**REQUIREMENT:** Repeat exactly the lines running from the first line of the data to the line containing "MB().box(a[0] + .02, a[1]", both ends included, and nothing else; drop the pictures.

+ + + + +

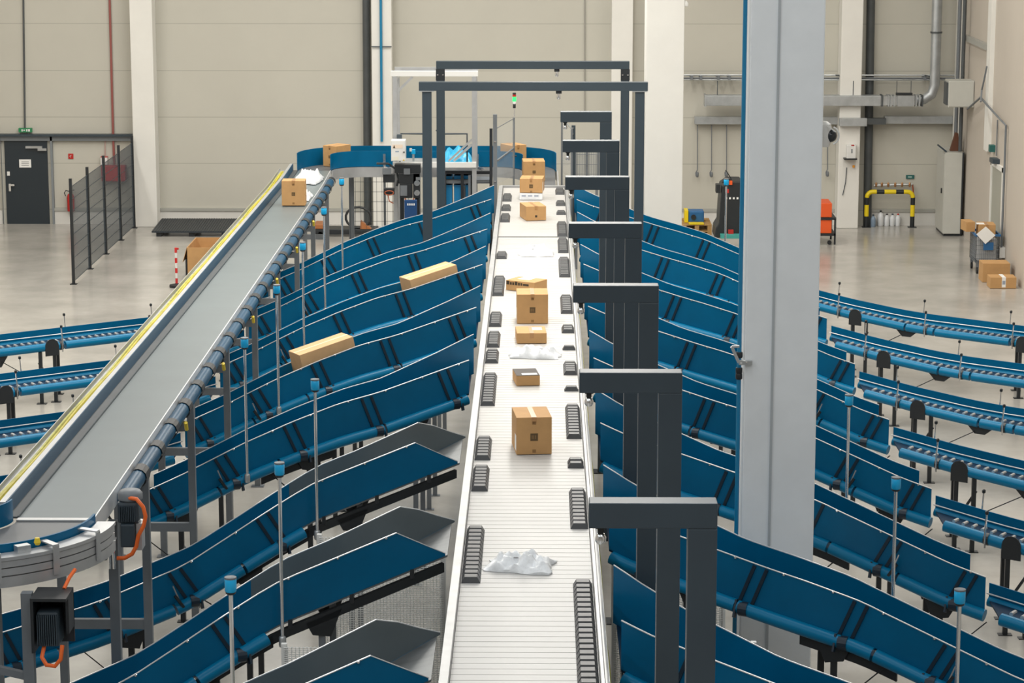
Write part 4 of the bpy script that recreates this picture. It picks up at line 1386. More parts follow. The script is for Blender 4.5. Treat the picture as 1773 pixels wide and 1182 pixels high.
MB().box(*wbox(709, 257, 713, 262, 0, Y=51.88, thick=.06)).build('bracket', M_WHITE, t)
a = wbox(712, 259, 719, 267, 0, Y=51.9, thick=.1)
MB().box(a[0] + .02, a[1] - .02, 51.92, 51.97, zb + .026, a[4]).build('foot', M_STEEL, t)

# totes on the rack below
t = thing('tote_rack', (-1.65, 52.4, 0), 'black steel rack with shelf bars under the white frame', 'rack')
rx0, rx1 = at_y(770, 320, 51.88).x, at_y(850, 320, 51.88).x
zr = at_y(800, 301, 51.88).z
for x in (rx0, rx0 + .18 * 2, rx1 - .42, rx1):
    MB().box(x - .03, x + .03, 51.86, 51.92, 0, zr).build('leg', M_BLACK, t)
MB().box(rx0 - .03, rx1 + .03, 51.85, 51.93, zr, zr + .06).build('top_bar', M_BLACK, t)
for px in (813,):
    p = at_y(px, 305, 51.88)
    MB().bar((p.x, 51.82, zr - .02), (p.x, 51.82, .02), .05).build('center_leg', M_LEG, t)
zq = at_y(800, 318, 51.9).z
MB().box(rx0 - .03, rx1 + .03, 51.94, 51.97, zq, zq + .05).build('shelf_bar', M_LEG, t)
for k, (xa_, xb_, ya_, yb2, lab) in enumerate(((771, 783, 305, 316, 'upper left bright blue plastic tote in the black rack'), (786, 818, 304, 316, 'wide upper right bright blue plastic tote in the black rack'), (771, 783, 320, 346, 'lower left tall blue tote in the black rack'), (786, 803, 320, 346, 'lower middle tall blue tote in the black rack'), (806, 820, 320, 346, 'lower right tall blue tote in the black rack'))):
    r = wbox(xa_, ya_, xb_, yb2, 0, Y=52.08, thick=.4)
    z0 = zq + .072 if ya_ < 310 else 0.02
    tt = thing('storage_tote', ((r[0] + r[1]) / 2, 52.28, z0), lab, 'tote', 'blue totes in the rack')
    MB().box(r[0], r[1], 52.08, 52.48, z0, r[5]).build('body', M_TOTE, tt, bevel=.012)
    MB().box(r[0] - .008, r[1] + .008, 52.072, 52.488, r[5] - .03, r[5]).build('rim', M_TOTE, tt)
MB().box(rx0 - .05, rx1 + .02, 51.98, 52.53, zq + .05, zq + .07).build('shelf', M_LEG, t)

# mesh guards behind
def guard(x0, x1, y, z0, z1, label, px=.11, m_=M_DGREY, nm='wire_guard'):
    t = thing(nm, ((x0 + x1) / 2, y, z0), label, 'wire guard')
    q = MB()
    n = max(2, int((x1 - x0) / px))
    for k in range(n + 1):
        x = x0 + (x1 - x0) * k / n
        q.box(x - .004, x + .004, y - .004, y + .004, z0, z1)
    n = max(2, int((z1 - z0) / .2))
    for k in range(n + 1):
        z = z0 + (z1 - z0) * k / n
        q.box(x0, x1, y - .011, y - .003, z - .004, z + .004)
    q.build('wire_grid', m_, t)
    for x in (x0, (x0 + x1) / 2, x1):
        MB().box(x - .025, x + .025, y + .006, y + .056, 0 if z0 < 1 else z0, z1 + .02).build('post', M_LEG, t)
    return t


guard(-4.1, -2.6, 54.6, .05, 2.2, 'wire mesh guard under the left end of the far loop')
g = guard(at_y(996, 280, 55).x, at_y(1036, 280, 55).x, 55.0, 1.9, 2.75, 'small pale mesh panel behind the second farthest portal', .05, M_LEG)
for ch in g.children:
    pass
MB().box(at_y(996, 280, 55).x, at_y(1036, 280, 55).x, 55.07, 55.09, 1.9, 2.75).build('back_plate', M_CAB, g)
for x in (at_y(996, 280, 55).x + .03, at_y(1036, 280, 55).x - .03):
    MB().box(x - .03, x + .03, 55.06, 55.12, 0, 1.9).build('post', M_LEG, g)
t = thing('pallet_jack', (at_y(610, 380, 58).x, 58.0, 0), 'black and orange floor machine seen under the far left curve', 'floor machine')
p = at_z(600, 403, 0.05)
MB().box(p.x - .75, p.x + .75, p.y - .3, p.y + .3, .05, .18).build('fork_body', M_BLACK, t, bevel=.02)
MB().box(p.x - .75, p.x - .45, p.y - .32, p.y + .3, .19, .3).build('orange_end', mat('rusty_orange', (.36, .13, .04), .5), t, bevel=.02)
MB().prism([(p.x + .35, p.y - .31, .19), (p.x + .62, p.y - .31, .19), (p.x + .36, p.y - .31, .38)], (0, .2, 0)).build('orange_end', mat('rusty_orange', (.36, .13, .04), .5), t)
MB().tube([(p.x + .3 + .3 * math.cos(a_), p.y - .2, .45 + .25 * math.sin(a_)) for a_ in frange(0, 2 * math.pi, 18)], .03, 8).build('black_hose', M_BLACK, t, smooth=True)
for dx in (-.6, .6):
    MB().tube([(p.x + dx, p.y - .3, .06), (p.x + dx, p.y - .2, .06)], .06, 12).build('wheel', M_BLACK, t, smooth=True)

# clear guards at the head of the sorter
t = thing('clear_guard', (-.9, 50.3, 0), 'clear acrylic guard between grey posts left of the head of the sorter', 'guard')
yg0, yg1 = 50.25, 51.9
a, b_ = at_y(858, 198, yg0), at_y(889.5, 205, yg1)
MB().box(a.x - .05, a.x + .03, yg0 - .04, yg0 + .04, 0, a.z).build('post', M_LEG, t)
MB().box(a.x - .12, a.x - .06, yg0 - .03, yg0 + .03, 0, a.z - .28).build('back_post', M_BLACK, t)
MB().box(b_.x - .02, b_.x + .02, yg1 - .02, yg1 + .02, 0, b_.z + .02).build('post', M_LEG, t)
z0 = at_y(860, 320, yg0).z
MB().sheet([(a.x + .03, yg0, z0), (b_.x, yg1, z0)], [(a.x + .03, yg0, a.z - .27), (b_.x, yg1, b_.z + .0)], (.006, 0, 0)).build('acrylic_sheet', M_GLASS, t)
MB().bar((a.x + .03, yg0, a.z - .27), (b_.x, yg1, b_.z), .012).build('top_edge', M_LEG, t)
MB().bar((a.x + .03, yg0, 2.97), (b_.x, yg1, 3.03), .03).build('crossbar', M_LEG, t)
for zz in (a.z - .55, 2.55):
    MB().lathe([(.005, 0), (.022, .006), (.022, .02)], (a.x - .01, yg0 - .05, zz), 8).build('bolt', M_CHROME, t)
t = thing('clear_guard', (.6, 50.4, 0), 'clear acrylic guard between grey posts right of the head of the sorter', 'guard')
a, b_ = at_y(963, 205, 51.8), at_y(969, 270, 50.3)
a.x = .46
MB().box(a.x - .02, a.x + .02, 51.78, 51.82, 0, a.z).build('post', M_LEG, t)
xg = .64
MB().box(xg - .02, xg + .02, 50.2, 50.24, 0, a.z - .05).build('post', M_LEG, t)
MB().sheet([(xg, 50.24, 2.3), (a.x, 51.78, 2.3)], [(xg, 50.24, a.z - .05), (a.x, 51.78, a.z)], (.006, 0, 0)).build('acrylic_sheet', M_GLASS, t)
MB().bar((xg, 50.24, a.z - .05), (a.x, 51.78, a.z), .012).build('top_edge', M_LEG, t)
t = thing('control_post', (at_y(993, 240, 51).x, 51.0, 0), 'dark slim post with switch behind the farthest portal arm', 'post')
a = at_y(993, 217, 51)
MB().box(a.x - .04, a.x + .04, 50.96, 51.04, 0, a.z).build('post', M_DGREY, t)
for zz in (.02, .14):
    MB().lathe([(.005, 0), (.02, .005), (.02, .02)], (a.x - .02, 50.94, a.z - zz - .04), 8).build('button', M_CHROME, t)
t = thing('signal_tower', at_y(890.5, 235, 52.0), 'slim signal tower with lit green lamp under the nearer gantry beam', 'signal light')
p = at_y(890.5, 160, 52.05)
zt_ = p.z
u = lambda py: at_y(890.5, py, 52.05).z
MB().tube([(p.x, 52.05, 2.87), (p.x, 52.05, u(187))], .013, 8).build('pole', M_CHROME, t)
for nm, m_, y0, y1, r in (('black_cap', M_BLACK, 160.5, 163.5, .036), ('red_lamp', M_RED, 163.5, 167.5, .036), ('green_lamp', M_GLOW, 167.5, 175.5, .038), ('clear_lamp', M_WHITE, 175.5, 180, .034), ('black_base', M_BLACK, 180, 187, .03)):
    MB().lathe([(r * .9, u(y1)), (r, u(y1) + .004), (r, u(y0) - .004), (r * .9, u(y0))], (p.x, 52.05, 0), 14).build(nm, m_, t, smooth=True)
MB().box(p.x - .05, p.x + .05, 52.0, 52.1, 2.84, 2.86).build('foot', M_BLACK, t)

# ------------------------------------------------------------------ right-hand back corner
t = thing('air_duct', at_y(1420, 173, YB - .5), 'long galvanised air duct, upper of the two horizontal runs on the back wall', 'duct')
r = wbox(1221, 165.5, 1525, 183.5, .75, thick=.35)
MB().box(*r).build('duct_run', M_DUCT, t, bevel=.01)
MB().box(r[0] - .012, r[0] + .03, r[2] - .02, r[3] + .02, r[4] - .02, r[5] + .02).build('end_flange', M_DUCT, t)
x0 = at_y(1525, 174, YB - .75).x
xe = at_y(1610, 174, YB - .75).x
zc = (r[4] + r[5]) / 2
h_ = (r[5] - r[4]) / 2
q = MB()
for k, x in enumerate(frange(x0 + .03, xe - .25, 12)):
    pass
MB().box(x0, xe - .35, r[2] + .03, r[3] - .03, r[4] + .012, r[5] - .012).build('duct_run', M_STEEL, t)
for x in (x0 + .04, x0 + .19, x0 + .25, x0 + .33, x0 + .85, x0 + .93, x0 + 1.0):
    MB().box(x - .02, x + .02, r[2] + .0, r[3], r[4] - .012, r[5] + .012).build('joint_collar', M_DUCT if (x * 100) % 2 > 1 else M_DPIPE, t)
q = MB().box(x0 + .4, x0 + .8, r[2] - .03, r[3], r[4] - .005, r[5] + .005)
q.build('damper_box', M_DUCT, t)
ym = (r[2] + r[3]) / 2
pts = [(xe - .36, ym, zc), (xe - .12, ym, zc + .02), (xe + .06, ym, zc + .14), (xe + .13, ym, zc + .36), (xe + .13, ym, 12.5)]
MB().tube(pts, h_ * .98, 14).build('riser', M_DUCT, t, smooth=True)
MB().tube([(xe + .13, ym, at_y(1620, 56, ym).z - .02), (xe + .13, ym, at_y(1620, 56, ym).z + .02)], h_ + .02, 14).build('riser_collar', M_DPIPE, t)
for px in (1242, 1477):
    a = at_y(px, 165, YB - .6)
    MB().tube([a, (a.x, YB - .6, at_y(px, 140, YB - .6).z)], .01, 6).build('hanger_rod', M_DGREY, t)
a, b_ = wbox(1552, 161, 1580, 164.5, .78, thick=.12), None
MB().box(*a).build('actuator', M_BLACK, t)
for px in (1552.5, 1577):
    a = at_y(px, 163, YB - .6)
    MB().tube([a, (a.x, YB - .6, at_y(px, 140, YB - .6).z)], .008, 6).build('hanger_rod', M_DGREY, t)

t = thing('cable_trunking', at_y(1400, 209, YB - .2), 'long galvanised cable trunking, lower horizontal run with hanging cords', 'cable trunking')
for (xa_, xb_, ya_, yb2, d) in ((1203, 1452, 202.5, 215.5, .25), (1454, 1501, 205, 218.5, .80), (1532, 1655, 201.5, 214.5, .25)):
    MB().box(*wbox(xa_, ya_, xb_, yb2, d, thick=.18)).build('trunk_section', M_DUCT, t, bevel=.004)
a = wbox(1502, 205, 1534, 217, .46, thick=.2)
MB().box(a[0], a[1], a[2], a[3], a[4] + .02, a[5]).build('trunk_section', M_DPIPE, t)
k = 0
for px, y1, lab in ((1207.5, 303, 'leftmost hanging cord'), (1232, 303, 'second hanging cord'), (1258, 303, 'third hanging cord'), (1433, 302, 'hanging cord')):
    tt = thing('hanging_cord', at_y(px, 216, YB - .15), {0: 'leftmost grey hanging plug cord below the lower trunking, next to the white column', 1: 'second grey hanging plug cord from the left below the lower trunking', 2: 'third grey hanging plug cord from the left, above the black scrubber machine', 3: 'lone grey hanging plug cord seen between near column and pilaster'}[k], 'cord', 'hanging plug cords')
    a, b_ = at_y(px, 216, YB - .15), at_y(px, y1 - 9, YB - .15)
    MB().tube([a, b_], .014, 6).build('cord', M_LEG, tt)
    MB().tube([b_, b_ + Vector((-.04, 0, -.07)), b_ + Vector((-.03, 0, -.16))], .014, 6).build('loop_wire', M_LEG, tt)
    MB().lathe([(.02, -.05), (.035, -.03), (.035, .05), (.02, .08)], b_ + Vector((.0, 0, -.13)), 10).build('plug', M_LEG, tt, smooth=True)
    k += 1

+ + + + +

**SOLUTION FOR THIS EXERCISE:**
Write part 4 of the bpy script that recreates this picture. It picks up at line 1386. More parts follow. The script is for Blender 4.5. Treat the picture as 1773 pixels wide and 1182 pixels high.
MB().box(*wbox(709, 257, 713, 262, 0, Y=51.88, thick=.06)).build('bracket', M_WHITE, t)
a = wbox(712, 259, 719, 267, 0, Y=51.9, thick=.1)
MB().box(a[0] + .02, a[1] - .02, 51.92, 51.97, zb + .026, a[4]).build('foot', M_STEEL, t)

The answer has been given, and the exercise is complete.